WORK TO COMPLETE -
Review the material line by line. Identify and copy every line that contains the string "Python".

ITEMS -
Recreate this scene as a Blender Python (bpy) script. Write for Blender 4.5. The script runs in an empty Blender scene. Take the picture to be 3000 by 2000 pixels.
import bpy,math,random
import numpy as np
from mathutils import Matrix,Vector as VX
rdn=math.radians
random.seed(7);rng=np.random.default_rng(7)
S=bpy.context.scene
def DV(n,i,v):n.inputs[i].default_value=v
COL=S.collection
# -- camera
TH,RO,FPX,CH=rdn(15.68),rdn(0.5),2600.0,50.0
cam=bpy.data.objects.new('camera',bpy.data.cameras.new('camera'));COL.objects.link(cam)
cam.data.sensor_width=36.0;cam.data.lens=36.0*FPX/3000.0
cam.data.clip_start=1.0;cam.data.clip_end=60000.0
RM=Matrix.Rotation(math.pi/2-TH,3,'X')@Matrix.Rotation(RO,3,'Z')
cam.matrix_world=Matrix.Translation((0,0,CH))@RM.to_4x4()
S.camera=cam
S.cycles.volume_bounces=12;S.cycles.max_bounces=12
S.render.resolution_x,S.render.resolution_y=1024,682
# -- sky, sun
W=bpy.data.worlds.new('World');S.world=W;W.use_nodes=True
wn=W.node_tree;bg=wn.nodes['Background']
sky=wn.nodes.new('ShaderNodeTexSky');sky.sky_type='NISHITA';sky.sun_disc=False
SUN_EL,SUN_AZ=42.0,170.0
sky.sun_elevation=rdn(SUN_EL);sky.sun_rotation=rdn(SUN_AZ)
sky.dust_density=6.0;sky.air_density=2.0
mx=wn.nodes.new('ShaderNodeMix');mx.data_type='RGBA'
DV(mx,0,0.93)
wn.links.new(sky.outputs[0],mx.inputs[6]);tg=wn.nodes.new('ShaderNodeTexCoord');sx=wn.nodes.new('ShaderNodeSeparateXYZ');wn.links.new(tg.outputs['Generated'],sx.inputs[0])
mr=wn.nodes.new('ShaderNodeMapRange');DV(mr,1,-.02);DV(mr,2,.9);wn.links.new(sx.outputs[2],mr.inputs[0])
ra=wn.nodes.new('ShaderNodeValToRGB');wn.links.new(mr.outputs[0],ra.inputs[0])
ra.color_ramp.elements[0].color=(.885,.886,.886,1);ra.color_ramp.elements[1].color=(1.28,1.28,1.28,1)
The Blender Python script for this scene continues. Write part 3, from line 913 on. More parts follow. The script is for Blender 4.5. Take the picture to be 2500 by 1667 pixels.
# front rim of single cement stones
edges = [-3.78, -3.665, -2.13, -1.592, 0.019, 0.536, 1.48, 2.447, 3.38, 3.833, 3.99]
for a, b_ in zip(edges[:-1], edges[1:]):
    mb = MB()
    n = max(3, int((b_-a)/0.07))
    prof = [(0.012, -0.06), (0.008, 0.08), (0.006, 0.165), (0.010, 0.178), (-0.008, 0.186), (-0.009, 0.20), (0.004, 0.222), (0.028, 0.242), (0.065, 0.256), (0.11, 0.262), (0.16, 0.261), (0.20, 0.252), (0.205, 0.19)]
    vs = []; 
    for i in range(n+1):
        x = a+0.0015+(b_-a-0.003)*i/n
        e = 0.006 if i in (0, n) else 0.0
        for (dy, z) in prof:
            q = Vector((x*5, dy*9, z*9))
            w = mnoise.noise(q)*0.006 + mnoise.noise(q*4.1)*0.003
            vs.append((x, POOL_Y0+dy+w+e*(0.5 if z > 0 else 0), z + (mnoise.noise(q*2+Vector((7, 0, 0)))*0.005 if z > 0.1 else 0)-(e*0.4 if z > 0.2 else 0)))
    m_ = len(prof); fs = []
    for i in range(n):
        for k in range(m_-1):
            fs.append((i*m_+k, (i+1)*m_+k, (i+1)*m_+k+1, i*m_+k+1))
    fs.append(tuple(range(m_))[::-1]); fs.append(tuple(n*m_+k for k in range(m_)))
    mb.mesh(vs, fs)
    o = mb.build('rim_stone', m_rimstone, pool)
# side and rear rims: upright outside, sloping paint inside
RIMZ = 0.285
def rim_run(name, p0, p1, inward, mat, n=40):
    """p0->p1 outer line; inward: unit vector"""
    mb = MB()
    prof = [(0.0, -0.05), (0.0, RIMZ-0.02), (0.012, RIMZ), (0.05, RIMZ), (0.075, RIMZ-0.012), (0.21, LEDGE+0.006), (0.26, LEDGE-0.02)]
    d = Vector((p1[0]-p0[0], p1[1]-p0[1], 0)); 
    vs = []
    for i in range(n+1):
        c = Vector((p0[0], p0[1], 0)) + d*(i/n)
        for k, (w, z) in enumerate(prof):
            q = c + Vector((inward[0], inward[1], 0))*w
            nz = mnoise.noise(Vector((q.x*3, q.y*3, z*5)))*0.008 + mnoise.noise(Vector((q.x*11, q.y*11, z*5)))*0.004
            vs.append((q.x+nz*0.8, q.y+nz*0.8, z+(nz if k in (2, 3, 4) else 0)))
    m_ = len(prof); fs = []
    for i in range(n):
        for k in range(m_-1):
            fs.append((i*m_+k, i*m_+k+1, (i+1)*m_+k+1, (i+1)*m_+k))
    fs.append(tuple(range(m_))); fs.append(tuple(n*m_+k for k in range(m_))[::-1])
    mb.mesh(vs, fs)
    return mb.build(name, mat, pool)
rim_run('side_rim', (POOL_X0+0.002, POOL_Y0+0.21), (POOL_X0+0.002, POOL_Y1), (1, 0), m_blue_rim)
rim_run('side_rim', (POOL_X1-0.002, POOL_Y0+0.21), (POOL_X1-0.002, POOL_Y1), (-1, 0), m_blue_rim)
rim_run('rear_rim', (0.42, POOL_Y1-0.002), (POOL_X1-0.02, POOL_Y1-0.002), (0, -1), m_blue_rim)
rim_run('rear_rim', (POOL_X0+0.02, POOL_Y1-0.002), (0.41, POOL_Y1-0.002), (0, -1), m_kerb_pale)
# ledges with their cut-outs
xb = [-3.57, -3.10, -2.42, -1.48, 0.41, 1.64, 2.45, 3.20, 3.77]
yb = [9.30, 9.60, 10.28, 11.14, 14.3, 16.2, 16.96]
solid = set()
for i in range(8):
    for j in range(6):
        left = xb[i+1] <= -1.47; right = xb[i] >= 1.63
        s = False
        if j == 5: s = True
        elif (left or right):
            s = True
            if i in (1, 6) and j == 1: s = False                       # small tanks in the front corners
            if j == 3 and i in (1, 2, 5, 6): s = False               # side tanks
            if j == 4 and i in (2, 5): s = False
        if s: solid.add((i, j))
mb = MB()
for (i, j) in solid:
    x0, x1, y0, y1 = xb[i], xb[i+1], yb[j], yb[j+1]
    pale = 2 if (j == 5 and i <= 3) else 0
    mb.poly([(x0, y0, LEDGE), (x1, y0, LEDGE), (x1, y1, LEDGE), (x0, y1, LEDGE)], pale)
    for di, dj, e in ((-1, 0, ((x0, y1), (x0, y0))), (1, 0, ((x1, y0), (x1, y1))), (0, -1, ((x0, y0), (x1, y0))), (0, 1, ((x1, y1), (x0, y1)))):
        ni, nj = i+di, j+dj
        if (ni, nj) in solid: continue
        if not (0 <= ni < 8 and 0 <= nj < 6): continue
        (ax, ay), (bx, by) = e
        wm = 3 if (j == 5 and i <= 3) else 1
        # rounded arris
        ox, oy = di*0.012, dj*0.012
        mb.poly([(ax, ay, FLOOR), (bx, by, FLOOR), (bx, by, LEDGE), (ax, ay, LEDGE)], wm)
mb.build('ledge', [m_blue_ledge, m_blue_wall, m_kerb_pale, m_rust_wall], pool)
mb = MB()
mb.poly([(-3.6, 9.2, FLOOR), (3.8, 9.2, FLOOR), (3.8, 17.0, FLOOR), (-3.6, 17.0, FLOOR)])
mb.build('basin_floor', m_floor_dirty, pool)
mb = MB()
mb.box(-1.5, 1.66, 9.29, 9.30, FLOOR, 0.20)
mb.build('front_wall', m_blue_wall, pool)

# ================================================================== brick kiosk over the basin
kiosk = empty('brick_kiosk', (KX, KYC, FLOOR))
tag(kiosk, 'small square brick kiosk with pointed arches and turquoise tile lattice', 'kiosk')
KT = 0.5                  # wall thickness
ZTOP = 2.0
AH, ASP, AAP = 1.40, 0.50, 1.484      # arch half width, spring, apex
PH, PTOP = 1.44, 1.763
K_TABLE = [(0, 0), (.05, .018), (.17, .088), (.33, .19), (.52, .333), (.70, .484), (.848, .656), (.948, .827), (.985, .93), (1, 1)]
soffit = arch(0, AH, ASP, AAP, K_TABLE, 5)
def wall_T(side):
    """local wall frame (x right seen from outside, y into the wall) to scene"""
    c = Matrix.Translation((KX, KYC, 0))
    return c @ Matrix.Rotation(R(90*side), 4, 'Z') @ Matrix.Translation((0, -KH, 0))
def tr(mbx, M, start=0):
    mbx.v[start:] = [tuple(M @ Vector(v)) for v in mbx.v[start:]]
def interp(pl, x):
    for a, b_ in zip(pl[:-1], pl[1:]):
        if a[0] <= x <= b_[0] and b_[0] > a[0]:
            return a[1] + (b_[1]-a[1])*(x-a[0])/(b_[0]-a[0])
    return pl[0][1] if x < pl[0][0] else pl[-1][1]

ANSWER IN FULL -
Recreate this scene as a Blender Python (bpy) script. Write for Blender 4.5. The script runs in an empty Blender scene. Take the picture to be 3000 by 2000 pixels.
The Blender Python script for this scene continues. Write part 3, from line 913 on. More parts follow. The script is for Blender 4.5. Take the picture to be 2500 by 1667 pixels.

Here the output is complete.